More lessons?
Last year, I made a promise to myself that I would take more lessons if the opportunity presented itself, and that I would actively seek out lessons to fix some of the issues that made me anxious. Resolving anxiety in small and manageable steps, woo!
In January, during the winter dreary awful rainy months, there was a groundwork lesson. I upped my standards (should keep going forward with minimal reinforcement) and we worked on turning her to the inside rather than outside. The turn has stuck; my standards have slacked a little and need to go back up.
In April, I took an arena-dressage lesson on Fetti to address steering and cantering. We concluded that she doesn’t give particularly well to the bit, and my (ongoing) homework remains installing that button with consistency. Related to that, I worked on yielding the hindquarters under saddle.
A week or two later, I took a ‘lesson’ on another horse – mostly this gave me the opportunity to figure out how to canter and isolate ‘horse problem’ from ‘rider problem’ from ‘saddle problem’.
In May, I took a trail lesson that I utterly failed to blog about. We pushed Fetti’s limits separating her from the herd and not rushing back. I needed to know that I could de-escalate and/or ride out her reactions when another horse left, preferably at speed. I stuck a mini-bolt and got her stopped without feeling like I was going to die. I schooled this just a little bit on my own after the lesson, but circumstances have not aligned correctly for further practice and other things took priority. Now, I have tools to work through this on my own.
This is exactly the lesson I was aiming for last year when I tried the then-local-trainer that failed spectacularly to resolve any issues and also refused to ride her through the scary stuff first. My SF-trainer has ridden Fetti before and was perfectly willing to push her buttons, with total confidence that she could de-escalate them and ride them out safely. I just needed to see someone else do it. It still felt scary, but it was a manageable level of anxiety, and SF-trainer did not fall off; Fetti did not completely lose it; she did not escalate to dangerous or bronco-bucking. Ever since getting bucked off hard and with intent, there’s a level of fear and anxiety around pushing her buttons, and this did a lot to reassure me that the tools I have will be enough to keep things under control.
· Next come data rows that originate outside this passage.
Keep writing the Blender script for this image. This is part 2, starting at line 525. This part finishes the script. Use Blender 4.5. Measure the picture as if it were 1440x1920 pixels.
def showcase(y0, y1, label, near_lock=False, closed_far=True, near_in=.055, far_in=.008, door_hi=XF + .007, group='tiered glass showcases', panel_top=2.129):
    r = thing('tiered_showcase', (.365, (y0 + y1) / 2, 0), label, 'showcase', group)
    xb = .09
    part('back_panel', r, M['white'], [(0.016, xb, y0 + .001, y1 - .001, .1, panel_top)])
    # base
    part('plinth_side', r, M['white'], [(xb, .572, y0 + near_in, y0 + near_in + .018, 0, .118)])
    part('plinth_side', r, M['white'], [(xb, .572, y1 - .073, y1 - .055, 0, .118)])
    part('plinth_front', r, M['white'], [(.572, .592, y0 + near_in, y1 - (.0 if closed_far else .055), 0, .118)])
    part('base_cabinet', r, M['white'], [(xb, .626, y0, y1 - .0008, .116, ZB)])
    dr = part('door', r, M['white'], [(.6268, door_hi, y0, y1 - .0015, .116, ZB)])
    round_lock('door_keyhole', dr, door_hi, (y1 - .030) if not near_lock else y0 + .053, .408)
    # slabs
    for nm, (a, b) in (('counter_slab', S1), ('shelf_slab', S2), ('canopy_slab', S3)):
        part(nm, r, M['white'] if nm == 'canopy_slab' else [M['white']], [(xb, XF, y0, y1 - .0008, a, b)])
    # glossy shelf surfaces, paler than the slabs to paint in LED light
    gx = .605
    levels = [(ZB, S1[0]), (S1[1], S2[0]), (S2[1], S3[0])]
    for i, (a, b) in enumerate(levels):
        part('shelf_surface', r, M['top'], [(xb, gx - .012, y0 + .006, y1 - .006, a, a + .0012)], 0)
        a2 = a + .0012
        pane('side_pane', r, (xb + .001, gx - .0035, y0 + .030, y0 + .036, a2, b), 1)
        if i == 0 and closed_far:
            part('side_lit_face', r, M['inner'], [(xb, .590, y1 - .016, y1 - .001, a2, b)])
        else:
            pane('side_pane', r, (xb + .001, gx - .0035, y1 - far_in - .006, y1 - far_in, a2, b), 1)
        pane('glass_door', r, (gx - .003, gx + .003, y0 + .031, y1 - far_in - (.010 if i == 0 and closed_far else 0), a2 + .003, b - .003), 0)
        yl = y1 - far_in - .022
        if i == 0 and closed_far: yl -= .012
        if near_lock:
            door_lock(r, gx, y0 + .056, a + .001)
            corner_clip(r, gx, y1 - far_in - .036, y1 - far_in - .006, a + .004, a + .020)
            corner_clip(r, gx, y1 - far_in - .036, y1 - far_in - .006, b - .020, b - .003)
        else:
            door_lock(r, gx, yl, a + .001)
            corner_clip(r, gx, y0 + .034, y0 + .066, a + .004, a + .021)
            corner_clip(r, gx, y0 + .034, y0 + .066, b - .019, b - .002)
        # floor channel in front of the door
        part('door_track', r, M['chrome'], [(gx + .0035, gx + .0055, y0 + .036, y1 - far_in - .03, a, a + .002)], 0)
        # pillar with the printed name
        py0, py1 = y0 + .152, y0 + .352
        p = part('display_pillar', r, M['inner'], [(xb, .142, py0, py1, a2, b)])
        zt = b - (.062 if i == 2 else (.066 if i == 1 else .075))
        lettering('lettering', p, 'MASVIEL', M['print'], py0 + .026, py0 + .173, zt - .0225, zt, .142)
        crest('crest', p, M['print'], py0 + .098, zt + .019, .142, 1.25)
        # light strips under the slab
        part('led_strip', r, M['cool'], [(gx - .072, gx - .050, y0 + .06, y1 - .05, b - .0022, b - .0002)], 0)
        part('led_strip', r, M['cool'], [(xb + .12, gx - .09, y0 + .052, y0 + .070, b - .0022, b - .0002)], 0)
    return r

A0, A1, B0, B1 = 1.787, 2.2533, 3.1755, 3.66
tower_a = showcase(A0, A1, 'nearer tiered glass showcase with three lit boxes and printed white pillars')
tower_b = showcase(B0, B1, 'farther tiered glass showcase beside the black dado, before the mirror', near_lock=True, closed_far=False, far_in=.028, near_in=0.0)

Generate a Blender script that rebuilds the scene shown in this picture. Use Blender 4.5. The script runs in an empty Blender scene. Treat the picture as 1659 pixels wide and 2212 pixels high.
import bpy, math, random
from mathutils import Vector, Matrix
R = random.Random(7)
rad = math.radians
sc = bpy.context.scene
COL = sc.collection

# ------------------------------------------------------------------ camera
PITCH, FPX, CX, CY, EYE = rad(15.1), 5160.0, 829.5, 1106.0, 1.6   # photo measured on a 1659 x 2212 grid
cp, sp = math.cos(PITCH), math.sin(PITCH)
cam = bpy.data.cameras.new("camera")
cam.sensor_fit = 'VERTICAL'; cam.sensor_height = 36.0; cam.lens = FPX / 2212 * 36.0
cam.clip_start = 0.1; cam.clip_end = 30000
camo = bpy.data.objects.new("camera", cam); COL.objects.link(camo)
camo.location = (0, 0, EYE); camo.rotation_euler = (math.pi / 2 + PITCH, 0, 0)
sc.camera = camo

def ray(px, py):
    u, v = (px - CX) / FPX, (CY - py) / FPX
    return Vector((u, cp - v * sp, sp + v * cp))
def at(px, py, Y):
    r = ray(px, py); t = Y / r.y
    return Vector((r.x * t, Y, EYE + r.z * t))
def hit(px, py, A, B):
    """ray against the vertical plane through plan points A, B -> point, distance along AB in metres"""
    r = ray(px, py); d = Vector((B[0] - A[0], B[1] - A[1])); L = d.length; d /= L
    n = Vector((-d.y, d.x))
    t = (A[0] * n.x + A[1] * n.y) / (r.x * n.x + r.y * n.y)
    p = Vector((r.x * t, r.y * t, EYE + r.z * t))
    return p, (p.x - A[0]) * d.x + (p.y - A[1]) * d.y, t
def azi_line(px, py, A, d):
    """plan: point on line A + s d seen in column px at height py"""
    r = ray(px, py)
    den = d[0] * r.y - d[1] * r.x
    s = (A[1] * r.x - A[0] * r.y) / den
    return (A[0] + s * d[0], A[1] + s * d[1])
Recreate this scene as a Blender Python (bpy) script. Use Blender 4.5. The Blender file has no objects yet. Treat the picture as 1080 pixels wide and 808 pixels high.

Halfway through the year and I’ve already had more lessons in six months than I’ve had since probably 2012! I took a handful of dressage lessons on Fetti in college, but I’ve been picky about who I lesson with and what we get out of it. ‘Force her nose into a frame’ isn’t going to work for us. Dressage is not my strong suit.. but that doesn’t feel right and it doesn’t get us very far.
So! When I met Kate at the blogger meetup and realized, even through my heat-exhausted and mildly concussed brain, that she is actually based fairly near me? I flailed a bit and shot off an email a few days later. The smart thing to do would have been to mention it in person, but apparently I was not thinking that clearly. Although “hey would you be willing to come ride my sometimes mildly nutty endurance pony that bucked me off yesterday, and oh yeah she has a history of bolting occasionally in the arena” might not have come across terribly well in person. I love my pony and love riding my pony, but…
Kate, then, got the first ride on Fetti post-fall, and also got to deal with me running late (car fire on the highway = I detoured = my ever-tolerant boyfriend tacked up the pony for me and I just had to tweak a few things once I arrived), inhaling lunch while she rode (nope, I didn’t really have an agenda for the ride), and still processing the morning’s doctor’s visit. And helping at the last minute with the other Haflinger at the same time. I just could not get my brain together. Bad student, bad host, I just.. flailed in a bunch of different directions all at once and did none of them very well. Including photos. I didn’t do photos very well, either. Bad blogger!
Initial takeaways, very TLDR: she’s not moving well on the left side, either through her back or off the left leg. I’m not even with my posture/leg cues, so I’m not super-surprised by that: human needs work, horse has been screwed up by imbalanced human. Contact needs work, also not surprised: I either panic and have too much contact, or we go trotting down the trail with minimal contact and total relaxation. Resistance to stepping through with her right hind, noting mainly for future reference: I know she’s not equally strong on both sides. I’m not sure how much of it is strength and how much is physical issues.
If Kate’s willing to put up with the two of us, there may be somewhat-consistent lessons in our future. We can’t make it to rides for at least another month and a half, but maybe we’ll be a better pair for it?
Yay for blogger connections. Good luck with the lessons.
Kate’s so wonderful! I hope you guys hit it off and it all works well!